It is just over 50 years since the cover story of US magazine Time posed its famous question: "Is God Dead?"
A predictable reaction followed – an avalanche of criticism, mainly – but it was the cover rather than the very substantial article itself that attracted most of the ire.
The cover, with its traditional red border, had an all-black background with the words "Is God Dead?" standing out in stark, large, blood-red type; it was the first time in the magazine's history that text with no accompanying image was used for a cover. In 2008 the Los Angeles Times said it was among "10 magazine covers that shook the world".
It was a pity so much of the reaction focused on the cover rather than on the article inside. As Philip Goldberg wrote in the Huffington Post last year: "At the time, believers read the headline as blasphemy or an apocalyptic announcement or a declaration of war" and "atheists and other secularists heard the death knell for all religion".
In fact, the article was none of these things.
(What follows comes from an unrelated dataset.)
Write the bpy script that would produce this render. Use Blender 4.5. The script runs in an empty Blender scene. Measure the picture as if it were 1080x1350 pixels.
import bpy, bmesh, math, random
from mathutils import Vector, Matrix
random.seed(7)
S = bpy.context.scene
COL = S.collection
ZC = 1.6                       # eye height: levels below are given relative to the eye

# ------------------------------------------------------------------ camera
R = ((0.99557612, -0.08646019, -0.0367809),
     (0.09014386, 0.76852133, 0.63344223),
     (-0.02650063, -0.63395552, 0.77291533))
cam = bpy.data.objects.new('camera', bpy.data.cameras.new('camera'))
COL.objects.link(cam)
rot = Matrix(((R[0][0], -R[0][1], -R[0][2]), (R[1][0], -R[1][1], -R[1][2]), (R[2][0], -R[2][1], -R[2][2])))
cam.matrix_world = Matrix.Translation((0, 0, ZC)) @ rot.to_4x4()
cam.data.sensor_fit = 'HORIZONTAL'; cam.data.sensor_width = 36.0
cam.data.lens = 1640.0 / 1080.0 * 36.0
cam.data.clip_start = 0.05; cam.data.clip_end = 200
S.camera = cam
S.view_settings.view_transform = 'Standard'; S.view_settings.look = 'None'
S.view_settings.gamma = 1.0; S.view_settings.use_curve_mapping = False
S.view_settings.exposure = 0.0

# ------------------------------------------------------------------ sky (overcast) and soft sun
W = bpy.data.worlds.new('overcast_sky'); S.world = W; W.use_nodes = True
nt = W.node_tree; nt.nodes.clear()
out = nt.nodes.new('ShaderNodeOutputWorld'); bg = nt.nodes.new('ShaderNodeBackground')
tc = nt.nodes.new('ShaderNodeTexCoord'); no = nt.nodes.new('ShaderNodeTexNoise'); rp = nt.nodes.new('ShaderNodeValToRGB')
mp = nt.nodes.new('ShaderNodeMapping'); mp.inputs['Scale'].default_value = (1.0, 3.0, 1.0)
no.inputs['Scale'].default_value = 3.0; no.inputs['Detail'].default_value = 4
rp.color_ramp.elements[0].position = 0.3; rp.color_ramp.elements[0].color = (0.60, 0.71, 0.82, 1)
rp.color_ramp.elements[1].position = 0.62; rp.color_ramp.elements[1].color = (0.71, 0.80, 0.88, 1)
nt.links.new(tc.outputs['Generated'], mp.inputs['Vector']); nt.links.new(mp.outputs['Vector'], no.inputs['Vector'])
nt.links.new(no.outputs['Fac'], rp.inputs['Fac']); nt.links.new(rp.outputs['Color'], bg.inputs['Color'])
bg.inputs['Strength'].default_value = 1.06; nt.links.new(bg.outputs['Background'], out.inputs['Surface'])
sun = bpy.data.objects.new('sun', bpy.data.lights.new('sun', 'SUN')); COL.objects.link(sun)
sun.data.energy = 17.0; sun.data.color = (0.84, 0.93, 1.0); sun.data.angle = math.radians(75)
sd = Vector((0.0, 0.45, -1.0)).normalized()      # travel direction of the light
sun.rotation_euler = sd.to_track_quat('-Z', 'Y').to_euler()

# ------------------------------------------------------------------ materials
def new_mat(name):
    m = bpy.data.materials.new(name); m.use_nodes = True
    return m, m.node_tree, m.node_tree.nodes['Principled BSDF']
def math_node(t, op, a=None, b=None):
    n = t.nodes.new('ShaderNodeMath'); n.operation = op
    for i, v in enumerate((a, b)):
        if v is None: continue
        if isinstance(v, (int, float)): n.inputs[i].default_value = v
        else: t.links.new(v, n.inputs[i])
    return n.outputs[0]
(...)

That the proposition was posed as a question and not as a declaration should have given pause for thought. The accompanying article had the headline, "Towards a Hidden God", and was written by the magazine's religion editor, John T Elson.
"The quiet, studious Mr Elson was an unlikely bomb-thrower, and his article, for those who ventured past the cover, reflected his scholarly bent," his obituarist wrote in the New York Times in September 2009.
Radical theologians
Elson made no assertions or dramatic predictions; asGoldberg wrote, he “saw that the search was on for new ways to pursue the timeless yearning to know the infinite”. And it was on one of those “new ways” that Elson focused.
He had worked on the story for more than a year and had interviewed a wide range of people, from theologians and religious leaders to ordinary workers going about their daily lives. But his main focus was on those radical theologians who seemed to be taking the “theos” (ie God) out of theology.
The 1960s was a period of political and intellectual radicalism, and great cultural changes were occurring. Theologians were not exempt from the zeitgeist and as well as referring to Americans such as Thomas JJ Altizer and Paul van Buren, who sought to espouse a theology without God, Elson's article also referred to other philosophers and theologians, such as Soren Kierkegaard and Dietrich Bonhoeffer, who questioned the relevance of God in an increasingly secular world.
Although acknowledging counter-arguments for the vitality of religion such as the second Vatican Council and the popularity of evangelical preachers such as Billy Graham, Elson's survey of scientific discovery from Copernicus to Descartes and from Newton to Darwin pointed to non-religious explanations for what were once considered mysteries.
Faith crisis
Nevertheless, he said there was still plenty of interest in the role of God and modern theologians seemed to have four choices: “Stop talking about God for a while, stick to what the Bible says, formulate a new image and concept of God using contemporary thought categories, or simply point the way to areas of human experience that indicate the presence of something beyond man in life.”
The article then considered the positive and negative aspects of all four approaches and said the current faith crisis could be beneficial for Christian churches if it led to “reverent agnosticism” towards “some doctrines . . . previously proclaimed with excessive conviction”.
By the end of the 1960s, the "theology without God" movement was dying out. Indeed, Time itself had a cover story asking, "Is God Coming Back?" in December 1969 and as recently as 2009, the then Economist editor John Micklethwait and its Washington bureau chief Adrian Wooldridge published a book entitled God Is Back looking at the growth in religion all over the world.
To the question posed in that long-ago headline, Goldberg thought the best answer was: “It depends on what you mean by ‘God’ and ‘dead’.”